### Collected material:
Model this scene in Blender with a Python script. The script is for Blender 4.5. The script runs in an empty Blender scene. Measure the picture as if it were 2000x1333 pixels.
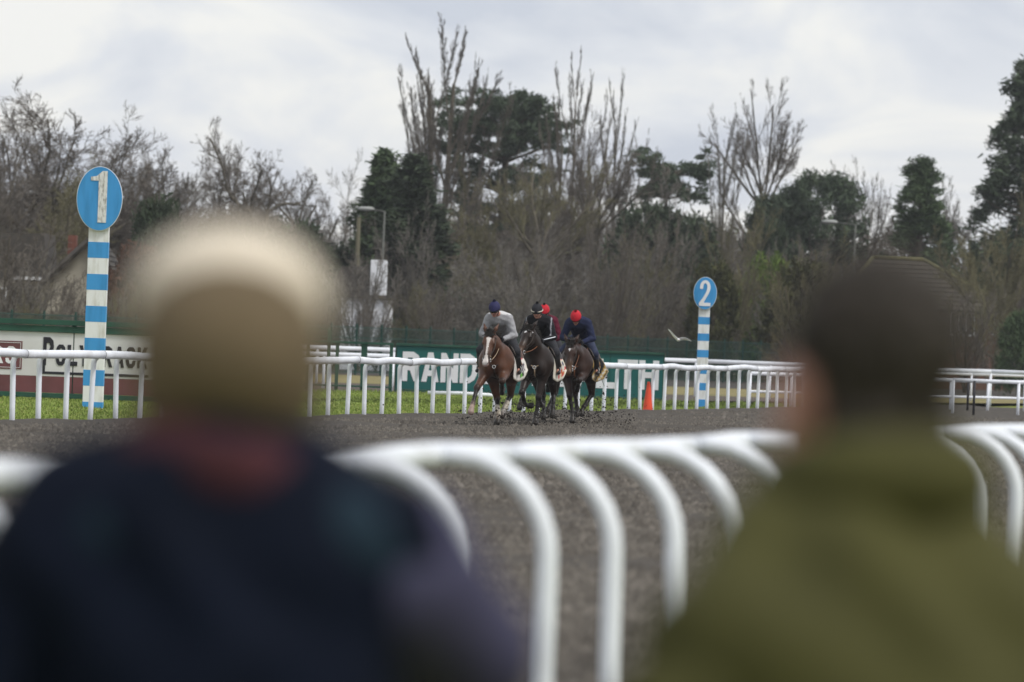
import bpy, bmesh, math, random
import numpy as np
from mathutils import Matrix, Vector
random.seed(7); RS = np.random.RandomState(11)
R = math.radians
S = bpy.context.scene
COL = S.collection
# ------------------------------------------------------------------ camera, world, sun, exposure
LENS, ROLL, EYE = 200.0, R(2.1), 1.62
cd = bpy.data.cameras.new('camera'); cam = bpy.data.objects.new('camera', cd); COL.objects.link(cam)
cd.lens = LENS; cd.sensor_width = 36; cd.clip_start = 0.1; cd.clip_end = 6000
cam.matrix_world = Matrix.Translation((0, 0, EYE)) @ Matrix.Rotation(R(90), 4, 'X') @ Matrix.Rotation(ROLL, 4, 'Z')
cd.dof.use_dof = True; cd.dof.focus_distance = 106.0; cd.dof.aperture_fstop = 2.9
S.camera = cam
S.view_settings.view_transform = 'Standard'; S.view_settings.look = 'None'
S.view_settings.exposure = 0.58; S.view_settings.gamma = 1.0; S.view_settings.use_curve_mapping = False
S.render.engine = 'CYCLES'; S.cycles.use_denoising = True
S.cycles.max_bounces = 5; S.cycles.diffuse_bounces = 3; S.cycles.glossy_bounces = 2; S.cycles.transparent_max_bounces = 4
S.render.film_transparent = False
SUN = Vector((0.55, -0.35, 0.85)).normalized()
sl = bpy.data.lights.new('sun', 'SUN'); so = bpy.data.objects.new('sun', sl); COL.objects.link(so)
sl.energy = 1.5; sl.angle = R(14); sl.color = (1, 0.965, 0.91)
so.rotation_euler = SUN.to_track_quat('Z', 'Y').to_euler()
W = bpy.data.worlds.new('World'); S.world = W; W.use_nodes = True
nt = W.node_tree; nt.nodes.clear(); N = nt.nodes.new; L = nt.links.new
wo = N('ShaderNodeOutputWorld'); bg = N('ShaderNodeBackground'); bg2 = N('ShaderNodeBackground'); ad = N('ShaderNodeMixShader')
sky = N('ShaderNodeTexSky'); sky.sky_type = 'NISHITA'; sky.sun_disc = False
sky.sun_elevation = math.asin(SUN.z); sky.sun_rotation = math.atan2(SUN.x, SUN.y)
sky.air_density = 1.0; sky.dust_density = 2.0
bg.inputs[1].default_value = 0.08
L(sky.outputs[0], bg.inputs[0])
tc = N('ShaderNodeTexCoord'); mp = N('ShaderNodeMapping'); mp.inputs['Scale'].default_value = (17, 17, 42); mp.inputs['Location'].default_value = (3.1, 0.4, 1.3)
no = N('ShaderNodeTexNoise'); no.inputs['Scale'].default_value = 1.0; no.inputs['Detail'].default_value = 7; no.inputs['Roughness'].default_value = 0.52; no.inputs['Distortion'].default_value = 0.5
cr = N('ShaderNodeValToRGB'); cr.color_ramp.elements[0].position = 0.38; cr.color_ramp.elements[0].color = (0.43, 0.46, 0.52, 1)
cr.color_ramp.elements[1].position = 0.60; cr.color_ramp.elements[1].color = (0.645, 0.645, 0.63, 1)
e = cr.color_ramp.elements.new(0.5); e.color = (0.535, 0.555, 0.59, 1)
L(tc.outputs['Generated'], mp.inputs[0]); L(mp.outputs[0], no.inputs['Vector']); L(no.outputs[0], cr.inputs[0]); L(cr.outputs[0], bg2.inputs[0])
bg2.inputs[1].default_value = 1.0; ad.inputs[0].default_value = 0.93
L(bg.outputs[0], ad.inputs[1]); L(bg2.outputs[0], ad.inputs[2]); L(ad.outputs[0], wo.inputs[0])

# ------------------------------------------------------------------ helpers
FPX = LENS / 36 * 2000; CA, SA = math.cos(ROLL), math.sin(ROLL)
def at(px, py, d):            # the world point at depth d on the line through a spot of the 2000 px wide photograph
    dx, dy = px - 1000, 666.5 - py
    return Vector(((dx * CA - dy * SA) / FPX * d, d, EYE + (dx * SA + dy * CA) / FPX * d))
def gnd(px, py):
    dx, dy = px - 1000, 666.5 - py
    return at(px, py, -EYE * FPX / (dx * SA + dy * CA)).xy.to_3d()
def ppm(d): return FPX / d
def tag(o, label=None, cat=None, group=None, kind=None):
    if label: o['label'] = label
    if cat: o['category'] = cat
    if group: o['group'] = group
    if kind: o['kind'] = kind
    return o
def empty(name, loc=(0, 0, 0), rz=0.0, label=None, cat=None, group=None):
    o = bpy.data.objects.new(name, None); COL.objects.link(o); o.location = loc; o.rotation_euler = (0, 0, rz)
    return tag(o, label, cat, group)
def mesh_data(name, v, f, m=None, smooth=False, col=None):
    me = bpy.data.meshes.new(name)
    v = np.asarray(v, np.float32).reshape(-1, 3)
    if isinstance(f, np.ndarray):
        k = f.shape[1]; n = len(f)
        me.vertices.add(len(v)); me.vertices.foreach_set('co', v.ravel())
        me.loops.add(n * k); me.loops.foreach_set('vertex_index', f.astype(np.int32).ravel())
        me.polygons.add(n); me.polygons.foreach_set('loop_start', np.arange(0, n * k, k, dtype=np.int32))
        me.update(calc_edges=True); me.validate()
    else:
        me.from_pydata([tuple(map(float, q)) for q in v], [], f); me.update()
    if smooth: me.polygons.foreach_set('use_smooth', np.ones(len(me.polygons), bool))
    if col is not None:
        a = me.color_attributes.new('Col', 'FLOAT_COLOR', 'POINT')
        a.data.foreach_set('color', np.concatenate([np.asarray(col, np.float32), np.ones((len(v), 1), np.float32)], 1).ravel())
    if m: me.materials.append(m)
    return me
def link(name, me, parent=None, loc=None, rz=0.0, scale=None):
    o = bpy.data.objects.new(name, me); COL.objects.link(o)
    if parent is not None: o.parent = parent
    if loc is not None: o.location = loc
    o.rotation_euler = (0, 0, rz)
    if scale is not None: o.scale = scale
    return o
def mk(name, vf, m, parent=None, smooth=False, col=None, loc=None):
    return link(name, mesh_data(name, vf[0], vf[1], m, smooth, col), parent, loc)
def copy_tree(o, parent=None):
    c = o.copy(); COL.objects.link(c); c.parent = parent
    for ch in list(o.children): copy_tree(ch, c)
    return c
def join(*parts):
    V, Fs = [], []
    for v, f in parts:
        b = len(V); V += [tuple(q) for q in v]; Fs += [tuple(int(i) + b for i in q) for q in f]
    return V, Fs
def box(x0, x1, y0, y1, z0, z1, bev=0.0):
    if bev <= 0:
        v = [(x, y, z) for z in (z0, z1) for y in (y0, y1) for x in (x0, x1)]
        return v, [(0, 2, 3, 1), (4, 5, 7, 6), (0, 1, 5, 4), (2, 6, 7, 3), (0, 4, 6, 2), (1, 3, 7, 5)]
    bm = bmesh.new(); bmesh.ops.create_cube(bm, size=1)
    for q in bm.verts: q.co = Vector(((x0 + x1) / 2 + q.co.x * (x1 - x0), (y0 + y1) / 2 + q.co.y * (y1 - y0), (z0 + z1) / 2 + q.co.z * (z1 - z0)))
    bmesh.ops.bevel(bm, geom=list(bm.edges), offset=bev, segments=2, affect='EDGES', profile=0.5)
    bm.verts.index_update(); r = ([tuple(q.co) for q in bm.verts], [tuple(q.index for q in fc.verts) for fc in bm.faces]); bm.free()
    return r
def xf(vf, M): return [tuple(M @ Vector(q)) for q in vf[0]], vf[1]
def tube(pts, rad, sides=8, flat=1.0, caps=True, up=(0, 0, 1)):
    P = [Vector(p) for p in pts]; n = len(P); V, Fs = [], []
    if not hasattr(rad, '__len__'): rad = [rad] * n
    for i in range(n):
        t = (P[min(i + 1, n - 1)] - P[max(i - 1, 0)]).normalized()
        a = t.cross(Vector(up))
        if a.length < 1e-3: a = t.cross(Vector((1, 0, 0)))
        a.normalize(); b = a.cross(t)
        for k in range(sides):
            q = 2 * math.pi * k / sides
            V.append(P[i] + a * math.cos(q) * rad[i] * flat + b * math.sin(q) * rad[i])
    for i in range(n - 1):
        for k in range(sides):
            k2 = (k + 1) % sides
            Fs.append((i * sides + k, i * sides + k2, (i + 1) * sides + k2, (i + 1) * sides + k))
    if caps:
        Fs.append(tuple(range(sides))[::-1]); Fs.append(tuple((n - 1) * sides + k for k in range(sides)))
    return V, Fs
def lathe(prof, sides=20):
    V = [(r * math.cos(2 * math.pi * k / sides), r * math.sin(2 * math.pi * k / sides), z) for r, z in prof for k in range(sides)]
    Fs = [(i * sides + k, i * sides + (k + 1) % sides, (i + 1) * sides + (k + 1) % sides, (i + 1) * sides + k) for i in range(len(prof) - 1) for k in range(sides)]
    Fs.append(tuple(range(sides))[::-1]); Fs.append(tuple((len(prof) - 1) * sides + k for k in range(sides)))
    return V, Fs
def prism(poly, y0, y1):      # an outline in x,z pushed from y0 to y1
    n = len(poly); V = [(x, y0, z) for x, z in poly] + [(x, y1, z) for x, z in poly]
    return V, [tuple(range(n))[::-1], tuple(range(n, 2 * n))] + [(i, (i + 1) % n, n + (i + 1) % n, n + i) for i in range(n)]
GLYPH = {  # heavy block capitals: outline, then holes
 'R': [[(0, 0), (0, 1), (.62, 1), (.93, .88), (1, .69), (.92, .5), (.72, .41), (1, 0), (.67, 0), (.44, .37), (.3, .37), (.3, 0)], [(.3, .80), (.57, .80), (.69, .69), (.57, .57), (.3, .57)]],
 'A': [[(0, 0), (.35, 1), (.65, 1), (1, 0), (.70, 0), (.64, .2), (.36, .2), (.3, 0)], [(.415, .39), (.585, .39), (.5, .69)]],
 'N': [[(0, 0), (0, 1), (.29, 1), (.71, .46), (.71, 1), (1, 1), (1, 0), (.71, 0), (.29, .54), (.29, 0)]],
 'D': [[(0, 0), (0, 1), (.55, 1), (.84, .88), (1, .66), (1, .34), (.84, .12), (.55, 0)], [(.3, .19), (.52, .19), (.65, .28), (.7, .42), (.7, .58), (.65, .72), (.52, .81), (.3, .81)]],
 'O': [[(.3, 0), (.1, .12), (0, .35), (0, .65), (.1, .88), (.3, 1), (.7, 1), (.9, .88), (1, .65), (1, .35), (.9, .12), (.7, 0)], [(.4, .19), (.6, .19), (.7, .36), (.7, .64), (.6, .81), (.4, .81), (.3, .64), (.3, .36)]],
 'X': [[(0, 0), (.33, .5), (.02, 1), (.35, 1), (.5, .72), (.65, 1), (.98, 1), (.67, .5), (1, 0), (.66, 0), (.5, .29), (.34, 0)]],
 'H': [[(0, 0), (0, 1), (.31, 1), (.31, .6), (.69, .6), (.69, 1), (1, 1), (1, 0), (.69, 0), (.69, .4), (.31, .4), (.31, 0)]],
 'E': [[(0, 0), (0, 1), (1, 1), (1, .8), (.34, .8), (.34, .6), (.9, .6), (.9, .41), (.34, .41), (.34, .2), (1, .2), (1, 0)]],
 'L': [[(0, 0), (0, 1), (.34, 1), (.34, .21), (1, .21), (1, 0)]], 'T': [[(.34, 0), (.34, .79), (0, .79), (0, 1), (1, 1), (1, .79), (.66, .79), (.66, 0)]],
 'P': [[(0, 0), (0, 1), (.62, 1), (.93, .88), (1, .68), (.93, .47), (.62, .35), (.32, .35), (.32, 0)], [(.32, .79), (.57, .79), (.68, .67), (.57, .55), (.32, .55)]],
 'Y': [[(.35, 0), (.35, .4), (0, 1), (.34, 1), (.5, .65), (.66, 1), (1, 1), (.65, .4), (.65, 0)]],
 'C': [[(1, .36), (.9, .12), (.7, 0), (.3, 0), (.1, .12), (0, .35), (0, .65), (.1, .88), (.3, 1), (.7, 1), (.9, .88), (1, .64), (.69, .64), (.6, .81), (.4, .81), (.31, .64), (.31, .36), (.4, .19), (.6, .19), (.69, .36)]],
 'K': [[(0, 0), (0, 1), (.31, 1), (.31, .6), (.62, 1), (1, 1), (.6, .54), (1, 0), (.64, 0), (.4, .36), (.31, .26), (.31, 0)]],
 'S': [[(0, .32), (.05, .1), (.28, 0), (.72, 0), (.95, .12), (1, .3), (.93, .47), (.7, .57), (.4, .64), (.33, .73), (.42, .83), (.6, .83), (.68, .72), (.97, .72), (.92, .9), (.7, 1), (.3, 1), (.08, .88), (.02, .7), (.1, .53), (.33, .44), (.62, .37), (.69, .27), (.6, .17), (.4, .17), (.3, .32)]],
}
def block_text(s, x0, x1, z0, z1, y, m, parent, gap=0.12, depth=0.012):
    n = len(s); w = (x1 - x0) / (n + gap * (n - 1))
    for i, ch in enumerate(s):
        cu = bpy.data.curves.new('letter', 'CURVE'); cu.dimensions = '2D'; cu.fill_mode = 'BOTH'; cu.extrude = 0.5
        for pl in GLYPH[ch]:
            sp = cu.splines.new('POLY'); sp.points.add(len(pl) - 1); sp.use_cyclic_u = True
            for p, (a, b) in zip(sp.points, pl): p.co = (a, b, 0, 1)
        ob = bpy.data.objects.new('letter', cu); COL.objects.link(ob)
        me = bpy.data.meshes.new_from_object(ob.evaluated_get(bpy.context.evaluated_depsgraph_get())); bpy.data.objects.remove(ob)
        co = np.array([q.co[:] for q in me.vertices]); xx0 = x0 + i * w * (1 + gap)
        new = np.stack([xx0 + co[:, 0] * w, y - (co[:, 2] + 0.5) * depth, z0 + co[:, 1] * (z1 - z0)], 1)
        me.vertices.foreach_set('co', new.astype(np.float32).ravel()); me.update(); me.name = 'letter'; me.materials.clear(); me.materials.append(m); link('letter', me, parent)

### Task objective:
Go through the material above and count the lines that include "scene". Give the number alone.

### Answer below:
2